Para Nasr, a grande colônia árabe existente no Brasil é um dos fatores que ajudam a difundir a cultura no País. Ele lamenta, no entanto, que não haja por aqui uma entidade oficial de promoção da cultura árabe, como o Institut du monde arabe, de Paris, ou o The Arab British Centre, de Londres, e diz que está trabalhando para que isso aconteça. “Estou fazendo o possível para criar um centro cultural completamente árabe no Brasil”, afirma.
Fora do âmbito acadêmico, a criação do Icarabe foi um dos principais motores para difundir a cultura árabe para os brasileiros. Fundado em 2004, o instituto já promoveu mais de 12 cursos sobre diversos aspectos da vida nos países árabes, além de ter criado a Mostra Mundo Árabe de Cinema.
“A mostra de cinema agora é internacional e faz parte do calendário da cidade [de São Paulo]”, lembrou Heloisa Abreu Dib, secretária-geral do Icarabe. “As pessoas estão percebendo que sabem pouco sobre a cultura árabe e querem saber mais”, avalia.
Dib conta que há pessoas que se tornaram membros do instituto depois de terem feito um dos cursos oferecidos pela entidade. “Mais jovens optaram pelo mestrado no curso de Relações Internacionais com foco na questão árabe. Muitos foram atraídos pela questão palestina, escreveram livros e belas teses”, revela.

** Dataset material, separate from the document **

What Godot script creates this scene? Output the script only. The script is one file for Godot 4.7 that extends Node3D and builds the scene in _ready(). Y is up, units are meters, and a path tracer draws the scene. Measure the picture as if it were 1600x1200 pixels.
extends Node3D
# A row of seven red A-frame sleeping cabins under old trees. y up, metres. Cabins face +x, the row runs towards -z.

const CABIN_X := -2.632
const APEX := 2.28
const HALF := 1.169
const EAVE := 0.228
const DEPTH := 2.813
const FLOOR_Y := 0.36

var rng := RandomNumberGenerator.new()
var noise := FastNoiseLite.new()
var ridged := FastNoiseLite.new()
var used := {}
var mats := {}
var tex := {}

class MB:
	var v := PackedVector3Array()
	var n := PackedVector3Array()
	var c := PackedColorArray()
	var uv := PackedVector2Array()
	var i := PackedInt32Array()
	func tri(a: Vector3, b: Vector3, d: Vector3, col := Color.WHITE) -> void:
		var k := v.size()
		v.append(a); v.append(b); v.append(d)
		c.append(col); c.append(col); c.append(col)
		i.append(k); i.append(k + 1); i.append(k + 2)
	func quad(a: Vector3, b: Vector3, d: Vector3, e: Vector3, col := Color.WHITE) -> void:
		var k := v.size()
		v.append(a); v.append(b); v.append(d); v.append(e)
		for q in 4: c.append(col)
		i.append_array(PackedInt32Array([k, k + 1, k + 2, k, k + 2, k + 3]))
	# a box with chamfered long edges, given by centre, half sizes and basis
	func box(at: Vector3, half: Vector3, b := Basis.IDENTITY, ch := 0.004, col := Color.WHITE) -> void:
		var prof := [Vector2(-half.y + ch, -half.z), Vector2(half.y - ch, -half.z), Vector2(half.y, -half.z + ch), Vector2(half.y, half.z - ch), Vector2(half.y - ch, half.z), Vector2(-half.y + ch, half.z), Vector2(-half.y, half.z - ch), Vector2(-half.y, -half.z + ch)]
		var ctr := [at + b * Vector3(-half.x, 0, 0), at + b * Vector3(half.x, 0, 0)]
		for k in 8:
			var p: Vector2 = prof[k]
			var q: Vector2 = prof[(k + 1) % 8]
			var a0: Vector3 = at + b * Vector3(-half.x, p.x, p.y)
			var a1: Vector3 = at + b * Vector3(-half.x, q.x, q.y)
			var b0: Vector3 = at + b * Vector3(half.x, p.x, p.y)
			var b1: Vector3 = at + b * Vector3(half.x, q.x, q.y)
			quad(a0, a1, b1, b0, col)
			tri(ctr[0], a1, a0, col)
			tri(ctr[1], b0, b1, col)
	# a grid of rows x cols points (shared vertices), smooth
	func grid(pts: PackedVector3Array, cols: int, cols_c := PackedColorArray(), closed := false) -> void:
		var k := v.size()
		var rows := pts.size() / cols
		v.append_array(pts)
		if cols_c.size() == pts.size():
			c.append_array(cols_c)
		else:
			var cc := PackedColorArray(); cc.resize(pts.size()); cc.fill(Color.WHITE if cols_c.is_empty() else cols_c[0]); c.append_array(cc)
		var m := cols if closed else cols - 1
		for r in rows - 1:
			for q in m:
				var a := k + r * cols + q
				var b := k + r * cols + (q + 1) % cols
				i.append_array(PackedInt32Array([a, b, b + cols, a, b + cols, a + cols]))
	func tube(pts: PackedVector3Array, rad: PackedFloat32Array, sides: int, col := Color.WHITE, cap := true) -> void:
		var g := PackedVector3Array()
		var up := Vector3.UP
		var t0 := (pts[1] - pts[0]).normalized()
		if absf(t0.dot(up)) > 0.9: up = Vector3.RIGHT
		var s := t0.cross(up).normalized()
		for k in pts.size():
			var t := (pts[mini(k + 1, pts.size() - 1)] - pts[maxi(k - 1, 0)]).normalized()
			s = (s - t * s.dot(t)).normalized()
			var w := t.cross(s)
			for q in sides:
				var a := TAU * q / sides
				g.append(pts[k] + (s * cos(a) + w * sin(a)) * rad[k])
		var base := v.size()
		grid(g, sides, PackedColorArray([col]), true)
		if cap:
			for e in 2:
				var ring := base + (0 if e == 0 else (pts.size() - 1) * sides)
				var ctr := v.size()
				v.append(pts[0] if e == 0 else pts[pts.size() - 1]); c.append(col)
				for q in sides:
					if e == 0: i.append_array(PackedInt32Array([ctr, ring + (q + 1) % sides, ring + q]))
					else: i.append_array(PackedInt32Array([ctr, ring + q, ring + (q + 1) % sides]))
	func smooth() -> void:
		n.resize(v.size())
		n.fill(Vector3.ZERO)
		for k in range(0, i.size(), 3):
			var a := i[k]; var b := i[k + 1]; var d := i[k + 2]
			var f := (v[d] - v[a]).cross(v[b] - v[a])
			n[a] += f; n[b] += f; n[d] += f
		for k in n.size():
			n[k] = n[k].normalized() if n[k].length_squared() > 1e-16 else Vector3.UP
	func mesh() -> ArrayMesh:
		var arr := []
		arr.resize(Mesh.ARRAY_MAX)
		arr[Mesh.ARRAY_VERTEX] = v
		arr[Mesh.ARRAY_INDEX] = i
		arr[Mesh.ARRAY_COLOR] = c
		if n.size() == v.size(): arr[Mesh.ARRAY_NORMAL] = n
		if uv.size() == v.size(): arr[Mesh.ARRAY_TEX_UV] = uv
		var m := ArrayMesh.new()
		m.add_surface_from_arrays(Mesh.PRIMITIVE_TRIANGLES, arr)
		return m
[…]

Ela ressalta ainda a maior presença dos professores universitários que fazem parte do Icarabe nos meios de comunicação. “Passamos a ser referência na mídia, de onde sempre estivemos afastados. É um momento que a gente tem para mostrar nosso trabalho”, avalia. Já da ANBA, ela destaca o apoio que a agência sempre deu na informação das ações do instituto. “A ANBA é um fator de divulgação imprescindível”, afirma.